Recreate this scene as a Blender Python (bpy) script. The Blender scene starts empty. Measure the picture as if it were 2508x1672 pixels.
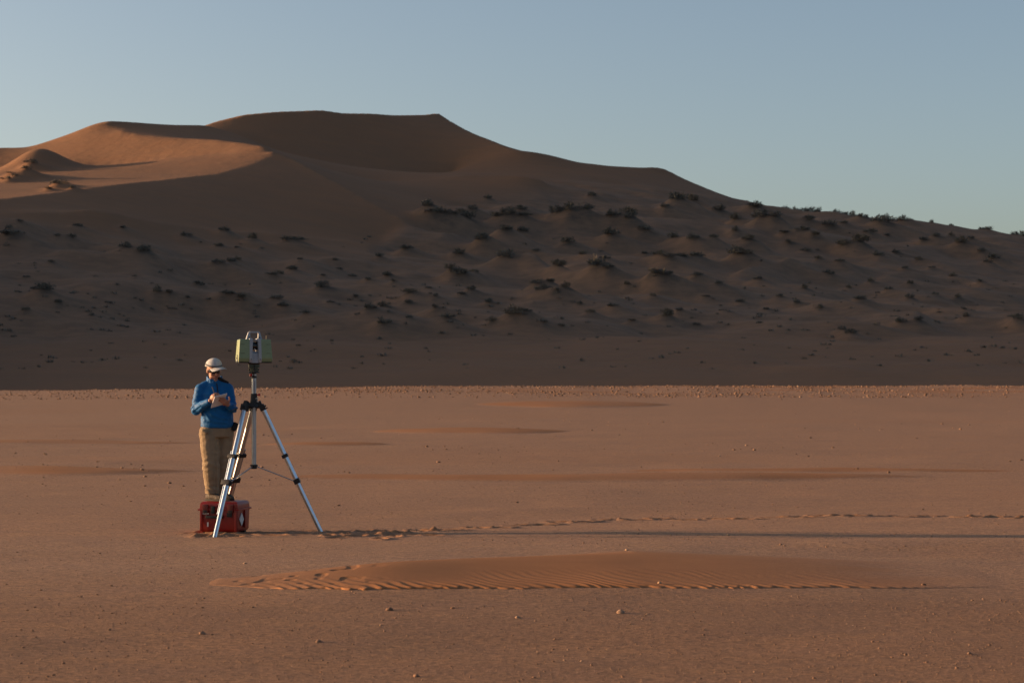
...
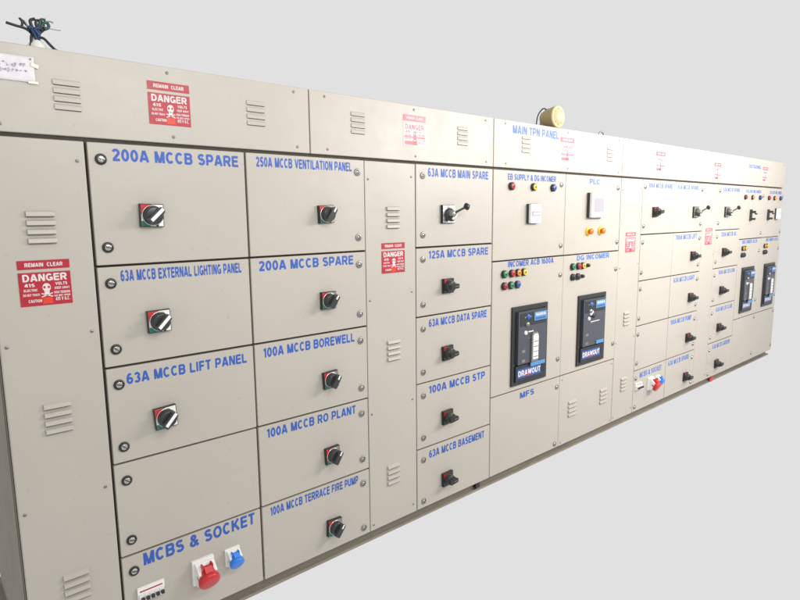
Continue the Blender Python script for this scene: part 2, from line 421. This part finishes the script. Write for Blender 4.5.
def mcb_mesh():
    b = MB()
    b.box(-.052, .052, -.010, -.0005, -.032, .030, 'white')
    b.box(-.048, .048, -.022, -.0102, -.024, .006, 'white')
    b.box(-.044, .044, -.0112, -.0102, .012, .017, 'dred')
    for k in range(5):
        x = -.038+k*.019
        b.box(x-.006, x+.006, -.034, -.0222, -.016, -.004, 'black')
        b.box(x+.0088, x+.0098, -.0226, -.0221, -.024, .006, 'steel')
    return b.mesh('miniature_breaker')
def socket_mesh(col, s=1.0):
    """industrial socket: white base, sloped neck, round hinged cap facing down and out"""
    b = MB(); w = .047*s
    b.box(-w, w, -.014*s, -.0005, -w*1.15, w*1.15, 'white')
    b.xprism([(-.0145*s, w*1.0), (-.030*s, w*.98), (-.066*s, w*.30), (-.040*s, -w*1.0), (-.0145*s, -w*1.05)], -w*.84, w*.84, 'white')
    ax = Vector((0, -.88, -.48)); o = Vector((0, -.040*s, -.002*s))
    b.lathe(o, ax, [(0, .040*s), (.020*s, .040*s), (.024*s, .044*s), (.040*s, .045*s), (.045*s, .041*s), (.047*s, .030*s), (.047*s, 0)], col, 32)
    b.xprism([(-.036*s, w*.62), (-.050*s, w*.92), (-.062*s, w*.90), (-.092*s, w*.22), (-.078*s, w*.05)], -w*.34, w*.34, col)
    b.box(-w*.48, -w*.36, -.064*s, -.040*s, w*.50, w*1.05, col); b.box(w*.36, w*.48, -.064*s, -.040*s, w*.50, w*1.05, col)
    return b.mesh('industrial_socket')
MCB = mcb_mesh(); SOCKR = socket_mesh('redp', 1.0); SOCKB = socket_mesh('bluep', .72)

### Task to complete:
Work out how many lines of the listing above include the word "Python". Reply with nothing but the count.

### Exercise answer:
2